──────── Supplied records

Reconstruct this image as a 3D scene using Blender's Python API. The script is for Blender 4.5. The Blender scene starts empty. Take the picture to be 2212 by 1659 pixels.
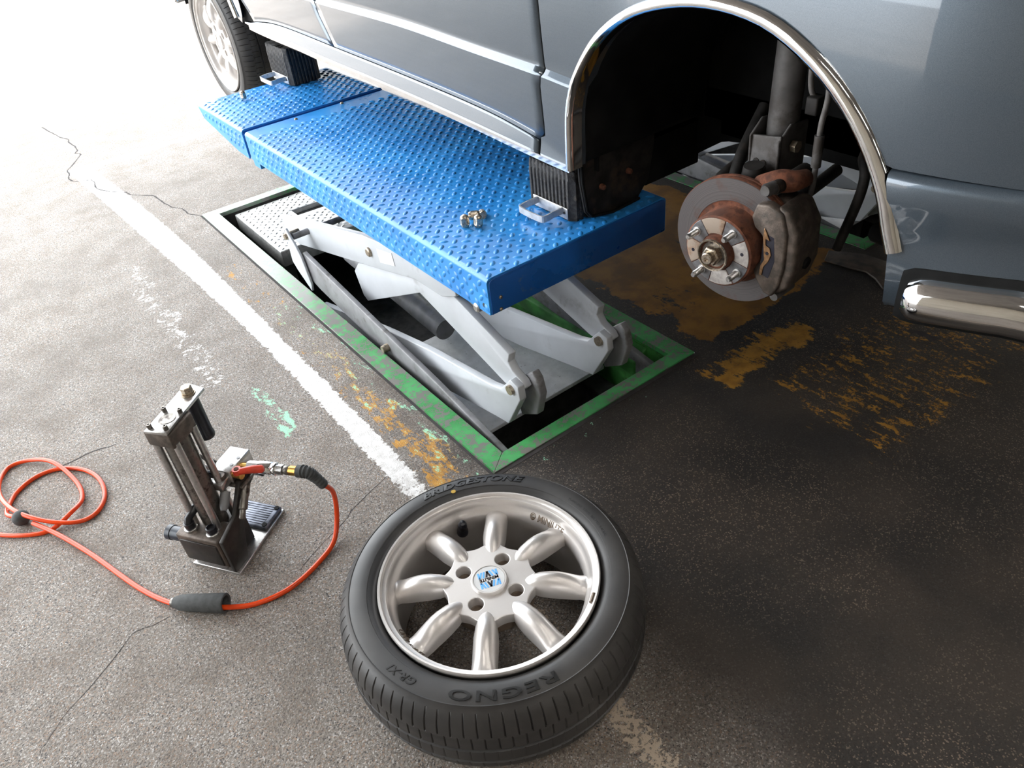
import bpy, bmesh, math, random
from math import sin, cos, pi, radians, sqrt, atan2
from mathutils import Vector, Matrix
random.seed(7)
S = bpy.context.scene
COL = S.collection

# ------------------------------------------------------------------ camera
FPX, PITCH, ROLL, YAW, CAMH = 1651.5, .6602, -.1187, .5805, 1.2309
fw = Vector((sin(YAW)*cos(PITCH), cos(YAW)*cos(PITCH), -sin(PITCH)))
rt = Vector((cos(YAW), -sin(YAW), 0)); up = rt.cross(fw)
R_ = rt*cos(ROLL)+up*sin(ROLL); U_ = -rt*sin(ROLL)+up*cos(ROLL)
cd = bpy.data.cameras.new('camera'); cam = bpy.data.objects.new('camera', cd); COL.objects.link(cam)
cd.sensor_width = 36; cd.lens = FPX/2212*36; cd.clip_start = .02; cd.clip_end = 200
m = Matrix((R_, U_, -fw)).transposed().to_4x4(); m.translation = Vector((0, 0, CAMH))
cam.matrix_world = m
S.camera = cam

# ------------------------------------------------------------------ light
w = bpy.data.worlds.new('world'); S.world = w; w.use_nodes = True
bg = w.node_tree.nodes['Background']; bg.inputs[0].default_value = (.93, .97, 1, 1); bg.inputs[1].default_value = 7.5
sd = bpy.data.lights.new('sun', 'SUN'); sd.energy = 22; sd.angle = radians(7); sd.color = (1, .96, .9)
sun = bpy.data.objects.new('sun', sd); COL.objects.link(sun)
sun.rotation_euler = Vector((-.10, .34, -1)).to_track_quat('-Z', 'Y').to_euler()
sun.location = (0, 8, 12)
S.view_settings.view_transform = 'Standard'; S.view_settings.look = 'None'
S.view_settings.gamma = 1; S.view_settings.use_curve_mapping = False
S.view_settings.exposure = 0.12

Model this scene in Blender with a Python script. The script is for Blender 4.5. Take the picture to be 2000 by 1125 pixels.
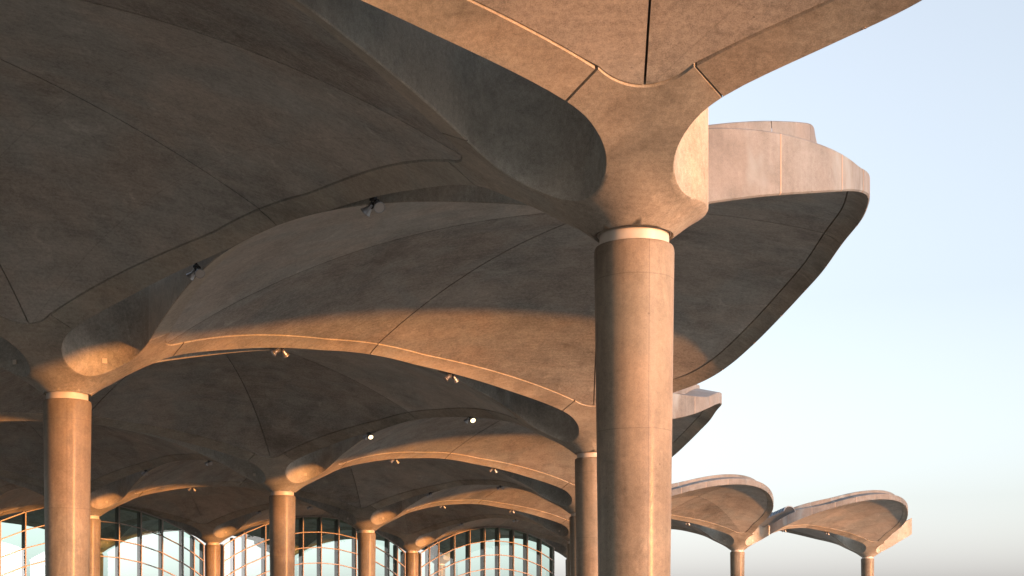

────────────────

• **Exercise task**
Starting at the first line of the material, output exactly the lines up to and including the one with "COL = S.collection". Do not include the pictures.

• **The response**
Reconstruct this image as a 3D scene using Blender's Python API. The script is for Blender 4.5. The Blender scene starts empty. Take the picture to be 2212 by 1659 pixels.
import bpy, bmesh, math, random
from math import sin, cos, pi, radians, sqrt, atan2
from mathutils import Vector, Matrix
random.seed(7)
S = bpy.context.scene
COL = S.collection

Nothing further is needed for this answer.